Het eens zo geweldige Twitter is in verval. Niet alleen omdat men geen inhoudelijke discussies meer kan voeren op het platform, of omdat het platform overspoeld is geraakt met alt-right content, maar omdat het een quasi-communistisch platform in vorming is.
Twitter is, in tegenstelling tot traditionele media, een platform dat steeds belangrijker wordt naarmate de tijd verstrijkt – en Donald Trump weet dat als geen ander. Dagelijks worden er Tweets verstuurd vanuit het Witte Huis om zo Democraten en progressieven te triggeren. Maar nu, anno 2020, lijkt die mooie tijd te zijn afgelopen. Het Californische platform factcheckt nu de Amerikaanse president op subjectieve Tweets, terwijl Democraten nog volop genieten van hun vrijheid.
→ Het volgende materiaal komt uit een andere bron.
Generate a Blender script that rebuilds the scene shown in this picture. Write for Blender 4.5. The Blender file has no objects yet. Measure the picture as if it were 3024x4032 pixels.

En dat is fout, volgens Amerikaanse wet- en regelgeving. Sectie 230 van de Communications Decency Act regelt dat publieke fora, zoals Twitter en YouTube, niet aansprakelijk zijn voor het materiaal dat wordt gepost op de platformen. Deze bedrijven moeten echter, als tegenprestatie, een politiek diverse ruimte creëren opdat zij ook zich echt gedragen als publieke fora – en daar houdt Twitter zich niet aan, wanneer zij subjectieve ‘factchecks’ uitvoeren.
Maar niet alleen vanuit een juridisch oogpunt zijn de handelingen van Twitter verwerpelijk. Ook is het vanuit een democratisch oogpunt zeer onwenselijk dat gematigde, conservatieve geluiden niet gehoord worden. Het draagt bij aan het steeds groter wordende wantrouwen in de liberale democratie en laat mensen - voornamelijk Amerikaanse conservatieven - in de slachtofferrol schieten, hetgeen ook niet wenselijk is.
Daarom is vernieuwde wet- en regelgeving van cruciaal belang. Niet omdat ‘we’ per se Trumps zoveelste Tweet willen zien, alhoewel ze vaak vermakelijk zijn, maar omdat we de effecten van die censuur zo veel mogelijk willen beperken.
En toch is het vreemd dat de media hier nu pas over rapporteren terwijl deze effecten al langer te zien zijn. Natuurlijk is het censureren van een Amerikaanse president zeer schokkend, maar nieuw is het censureren van conservatieve geluiden niet. Tal van rechts-georiënteerde accounts zijn inmiddels het slachtoffer geworden van wat Twitter “hatred” noemt.
“We are committed to combating abuse motivated by hatred, prejudice or intolerance, particularly abuse that seeks to silence the voices of those who have been historically marginalized. For this reason, we prohibit behavior that targets individuals with abuse based on protected category.”
Bovenstaande tekst in een streven van Twitter. Wat is intolerantie of haat, vraag ik me af. Rechts zal wijzen op het censureren van bepaalde opvattingen, en andere zaken zoals bedreigingen. Progressieven en de moraalridders van D66 zullen wijzen op het verwerpen van een bepaalde cultuur of traditie, of het gebruiken van woorden die bij sommige mensen een “negatief gevoel oproepen”.
Veel ruimte voor interpretatie is aanwezig; ruimte die Twitter ook gebruikt.
Het is tijd voor een nieuw platform, waar men niet elkaar kapot censureert. Waar zaken zoals ‘hate speech’ (die term is overigens onzinnig omdat het punt van vrije meningsuiting is, dat er geen ‘hate speech’ bestaat) niet bestraft worden.
Opdat zo het publieke debat continueert; het vertrouwen in de liberale democratie wordt hersteld en men niet in de slachtofferrol schiet.